Not too much craziness tonight, but let's get right to it, shall we?
Loretta Whitesides has a good piece at OpenNASA.com on perfectionism that resonated with me.
From Martin: If you thought I had too much time on my hands, consider this guy, who created Minas Tirith out of matches. Dang.
From Twila: I haven't watched this yet, but Jay Barbree is a long-time space journalist and fan. He gets things right about 1/3 to 1/2 the time, but what the heck.
From Tracy: A Wall Street Journal article on a possible "Plan B" response to Congress on the NASA budget. I have already complained about this, of course.
From Kristina: There's a new web site for posting events in the Tennessee Valley, just in case you're interested.
From myself, about two years ago. I was clearing out some emails, and I found this bit of whimsy. Someone started doing a Chuck Norris riff on someone I'd never heard of named Anna, and I just added to the mix. Here's what happens when I'm allowed to free associate for ten minutes.
Who is Anna?
No one knows where Anna is from.
Anna swept in mysteriously one night from a place with frozen tundra and only fair pizza.
Anna makes farm animals restless from 50 miles away.
We aren’t 100 percent sure, but we think Anna built the pyramids.
Anna can jam NORAD radars.
Anna raises and lowers meeting room chairs when nobody is looking.
Anna caused sea level to rise, but no one noticed because the land rose the same amount.
Anna’s bullets ricochet off tall buildings.
Despite what you think, Anna did not fix the 1919 World Series.
Anna has 357 unpaid parking tickets.
Anna is the one who steals socks from the dryer.
Anna is secretly running the space program.
Anna keeps 55-gallon drums of bubbles in her office.
Anna knows what happened to Jimmy Hoffa.
Anna knows the true meaning of lagniappe.
Don’t mess with Anna on days when she’s carrying a clipboard.
Anna brought back bell bottoms and disco, and there’s nothing you can do about it.
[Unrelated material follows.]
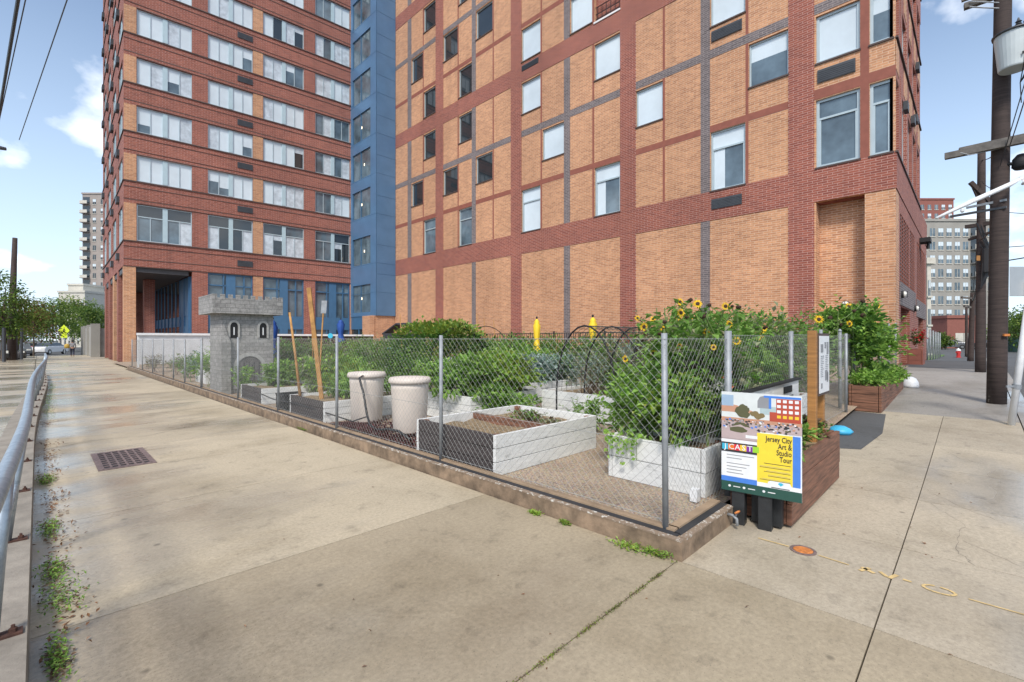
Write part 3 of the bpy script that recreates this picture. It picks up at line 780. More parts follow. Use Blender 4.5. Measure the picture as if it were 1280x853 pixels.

Anna keeps an android of herself that is so lifelike it was declared a national treasure.
Anna knows where the next asteroid is going to hit, and when.
Anna has made Twinkies.
Anna knows the secret ingredients of every food chain’s specials.
If you’re not careful, Anna will steal your leftovers.
Anna defies gravity, and gravity defies right back.
When Anna throws toast in the air, it always lands butter side up.
Anna singlehandedly moved the city of Irvine, California three feet to the left.
Don’t give Anna matches. Ever. No, really. I’m not kidding.
Anna is standing right behind you.
What the heck is a CubeSat? Try this.
From Greg: An audio file that explains how missile guidance systems work. 'Cause you just never know when you'll need such useful information.
From the NASA PAO: A couple of NASA instruments on India's Chandrayaan-1 lunar orbiter have detected a LOT more water at the lunar north pole than ever previously suspected. This is awesome news! Too bad the President wants to shut down our human space exploration program, isn't it? Well, maybe the Indians can make something of it when they get there. Or the Chinese.
From D2: A company is now selling personal jet packs. Some things really SHOULD be licensed...
And lastly, some pictures from Sarah, one of my fellow tourees, of last year's adventure through Europe. Fun!